- [DATA EXTRACT]:
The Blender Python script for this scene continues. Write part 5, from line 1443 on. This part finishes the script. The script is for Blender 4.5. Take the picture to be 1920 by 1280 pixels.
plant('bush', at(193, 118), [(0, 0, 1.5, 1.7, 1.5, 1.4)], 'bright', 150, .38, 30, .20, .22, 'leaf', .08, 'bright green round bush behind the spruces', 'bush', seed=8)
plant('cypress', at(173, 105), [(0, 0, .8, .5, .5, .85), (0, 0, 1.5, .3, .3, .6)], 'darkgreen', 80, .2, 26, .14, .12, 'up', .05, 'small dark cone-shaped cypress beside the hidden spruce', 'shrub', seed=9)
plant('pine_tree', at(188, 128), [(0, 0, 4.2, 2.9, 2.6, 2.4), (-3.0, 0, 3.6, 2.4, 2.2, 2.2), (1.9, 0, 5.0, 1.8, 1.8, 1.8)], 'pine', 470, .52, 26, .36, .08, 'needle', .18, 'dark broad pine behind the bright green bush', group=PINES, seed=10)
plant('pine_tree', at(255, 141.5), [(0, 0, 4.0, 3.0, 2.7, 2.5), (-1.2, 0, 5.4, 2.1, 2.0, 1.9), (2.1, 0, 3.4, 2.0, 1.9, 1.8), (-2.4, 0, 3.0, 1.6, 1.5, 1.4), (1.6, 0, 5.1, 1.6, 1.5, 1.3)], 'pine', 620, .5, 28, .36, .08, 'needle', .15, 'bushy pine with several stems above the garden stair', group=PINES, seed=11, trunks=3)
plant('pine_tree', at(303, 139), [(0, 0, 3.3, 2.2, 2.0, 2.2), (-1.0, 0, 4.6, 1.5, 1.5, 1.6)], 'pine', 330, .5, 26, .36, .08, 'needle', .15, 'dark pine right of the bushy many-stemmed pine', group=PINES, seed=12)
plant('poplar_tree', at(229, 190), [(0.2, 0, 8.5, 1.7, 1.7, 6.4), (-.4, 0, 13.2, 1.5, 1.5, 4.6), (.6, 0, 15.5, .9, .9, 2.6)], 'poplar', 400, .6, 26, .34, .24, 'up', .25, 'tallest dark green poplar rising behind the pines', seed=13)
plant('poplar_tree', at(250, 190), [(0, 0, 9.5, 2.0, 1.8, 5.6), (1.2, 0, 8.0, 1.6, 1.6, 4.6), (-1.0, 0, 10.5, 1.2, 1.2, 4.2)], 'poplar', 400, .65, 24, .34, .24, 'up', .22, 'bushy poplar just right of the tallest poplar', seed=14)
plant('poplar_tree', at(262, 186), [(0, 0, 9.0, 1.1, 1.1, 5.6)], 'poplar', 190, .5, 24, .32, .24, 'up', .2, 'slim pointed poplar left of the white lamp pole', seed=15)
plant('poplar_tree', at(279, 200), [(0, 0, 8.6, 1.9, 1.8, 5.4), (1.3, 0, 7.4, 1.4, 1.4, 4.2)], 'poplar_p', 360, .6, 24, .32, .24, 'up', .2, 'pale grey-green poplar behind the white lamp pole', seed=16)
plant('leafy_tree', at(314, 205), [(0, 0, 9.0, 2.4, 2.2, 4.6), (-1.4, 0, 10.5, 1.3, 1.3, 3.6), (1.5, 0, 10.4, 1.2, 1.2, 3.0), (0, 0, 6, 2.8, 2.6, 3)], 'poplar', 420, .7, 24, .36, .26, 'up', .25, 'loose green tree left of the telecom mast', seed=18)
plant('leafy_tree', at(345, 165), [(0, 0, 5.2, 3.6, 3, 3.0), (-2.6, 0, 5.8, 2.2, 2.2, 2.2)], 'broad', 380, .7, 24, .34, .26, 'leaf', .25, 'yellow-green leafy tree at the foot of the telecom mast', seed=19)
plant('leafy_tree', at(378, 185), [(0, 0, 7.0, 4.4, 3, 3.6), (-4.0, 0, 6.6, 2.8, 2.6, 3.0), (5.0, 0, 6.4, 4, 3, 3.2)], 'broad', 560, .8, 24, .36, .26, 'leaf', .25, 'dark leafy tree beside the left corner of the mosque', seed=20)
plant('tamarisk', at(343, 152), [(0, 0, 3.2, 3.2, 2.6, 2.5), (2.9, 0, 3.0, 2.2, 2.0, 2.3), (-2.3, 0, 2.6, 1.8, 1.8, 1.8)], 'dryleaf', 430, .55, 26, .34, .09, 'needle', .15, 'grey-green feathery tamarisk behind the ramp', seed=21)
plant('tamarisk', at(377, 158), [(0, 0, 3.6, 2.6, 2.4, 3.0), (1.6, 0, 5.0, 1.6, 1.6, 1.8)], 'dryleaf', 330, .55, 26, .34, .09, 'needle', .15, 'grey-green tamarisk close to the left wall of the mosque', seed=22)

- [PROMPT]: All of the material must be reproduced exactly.

- [CORRECT ANSWER]:
The Blender Python script for this scene continues. Write part 5, from line 1443 on. This part finishes the script. The script is for Blender 4.5. Take the picture to be 1920 by 1280 pixels.
plant('bush', at(193, 118), [(0, 0, 1.5, 1.7, 1.5, 1.4)], 'bright', 150, .38, 30, .20, .22, 'leaf', .08, 'bright green round bush behind the spruces', 'bush', seed=8)
plant('cypress', at(173, 105), [(0, 0, .8, .5, .5, .85), (0, 0, 1.5, .3, .3, .6)], 'darkgreen', 80, .2, 26, .14, .12, 'up', .05, 'small dark cone-shaped cypress beside the hidden spruce', 'shrub', seed=9)
plant('pine_tree', at(188, 128), [(0, 0, 4.2, 2.9, 2.6, 2.4), (-3.0, 0, 3.6, 2.4, 2.2, 2.2), (1.9, 0, 5.0, 1.8, 1.8, 1.8)], 'pine', 470, .52, 26, .36, .08, 'needle', .18, 'dark broad pine behind the bright green bush', group=PINES, seed=10)
plant('pine_tree', at(255, 141.5), [(0, 0, 4.0, 3.0, 2.7, 2.5), (-1.2, 0, 5.4, 2.1, 2.0, 1.9), (2.1, 0, 3.4, 2.0, 1.9, 1.8), (-2.4, 0, 3.0, 1.6, 1.5, 1.4), (1.6, 0, 5.1, 1.6, 1.5, 1.3)], 'pine', 620, .5, 28, .36, .08, 'needle', .15, 'bushy pine with several stems above the garden stair', group=PINES, seed=11, trunks=3)
plant('pine_tree', at(303, 139), [(0, 0, 3.3, 2.2, 2.0, 2.2), (-1.0, 0, 4.6, 1.5, 1.5, 1.6)], 'pine', 330, .5, 26, .36, .08, 'needle', .15, 'dark pine right of the bushy many-stemmed pine', group=PINES, seed=12)
plant('poplar_tree', at(229, 190), [(0.2, 0, 8.5, 1.7, 1.7, 6.4), (-.4, 0, 13.2, 1.5, 1.5, 4.6), (.6, 0, 15.5, .9, .9, 2.6)], 'poplar', 400, .6, 26, .34, .24, 'up', .25, 'tallest dark green poplar rising behind the pines', seed=13)
plant('poplar_tree', at(250, 190), [(0, 0, 9.5, 2.0, 1.8, 5.6), (1.2, 0, 8.0, 1.6, 1.6, 4.6), (-1.0, 0, 10.5, 1.2, 1.2, 4.2)], 'poplar', 400, .65, 24, .34, .24, 'up', .22, 'bushy poplar just right of the tallest poplar', seed=14)
plant('poplar_tree', at(262, 186), [(0, 0, 9.0, 1.1, 1.1, 5.6)], 'poplar', 190, .5, 24, .32, .24, 'up', .2, 'slim pointed poplar left of the white lamp pole', seed=15)
plant('poplar_tree', at(279, 200), [(0, 0, 8.6, 1.9, 1.8, 5.4), (1.3, 0, 7.4, 1.4, 1.4, 4.2)], 'poplar_p', 360, .6, 24, .32, .24, 'up', .2, 'pale grey-green poplar behind the white lamp pole', seed=16)
plant('leafy_tree', at(314, 205), [(0, 0, 9.0, 2.4, 2.2, 4.6), (-1.4, 0, 10.5, 1.3, 1.3, 3.6), (1.5, 0, 10.4, 1.2, 1.2, 3.0), (0, 0, 6, 2.8, 2.6, 3)], 'poplar', 420, .7, 24, .36, .26, 'up', .25, 'loose green tree left of the telecom mast', seed=18)
plant('leafy_tree', at(345, 165), [(0, 0, 5.2, 3.6, 3, 3.0), (-2.6, 0, 5.8, 2.2, 2.2, 2.2)], 'broad', 380, .7, 24, .34, .26, 'leaf', .25, 'yellow-green leafy tree at the foot of the telecom mast', seed=19)
plant('leafy_tree', at(378, 185), [(0, 0, 7.0, 4.4, 3, 3.6), (-4.0, 0, 6.6, 2.8, 2.6, 3.0), (5.0, 0, 6.4, 4, 3, 3.2)], 'broad', 560, .8, 24, .36, .26, 'leaf', .25, 'dark leafy tree beside the left corner of the mosque', seed=20)
plant('tamarisk', at(343, 152), [(0, 0, 3.2, 3.2, 2.6, 2.5), (2.9, 0, 3.0, 2.2, 2.0, 2.3), (-2.3, 0, 2.6, 1.8, 1.8, 1.8)], 'dryleaf', 430, .55, 26, .34, .09, 'needle', .15, 'grey-green feathery tamarisk behind the ramp', seed=21)
plant('tamarisk', at(377, 158), [(0, 0, 3.6, 2.6, 2.4, 3.0), (1.6, 0, 5.0, 1.6, 1.6, 1.8)], 'dryleaf', 330, .55, 26, .34, .09, 'needle', .15, 'grey-green tamarisk close to the left wall of the mosque', seed=22)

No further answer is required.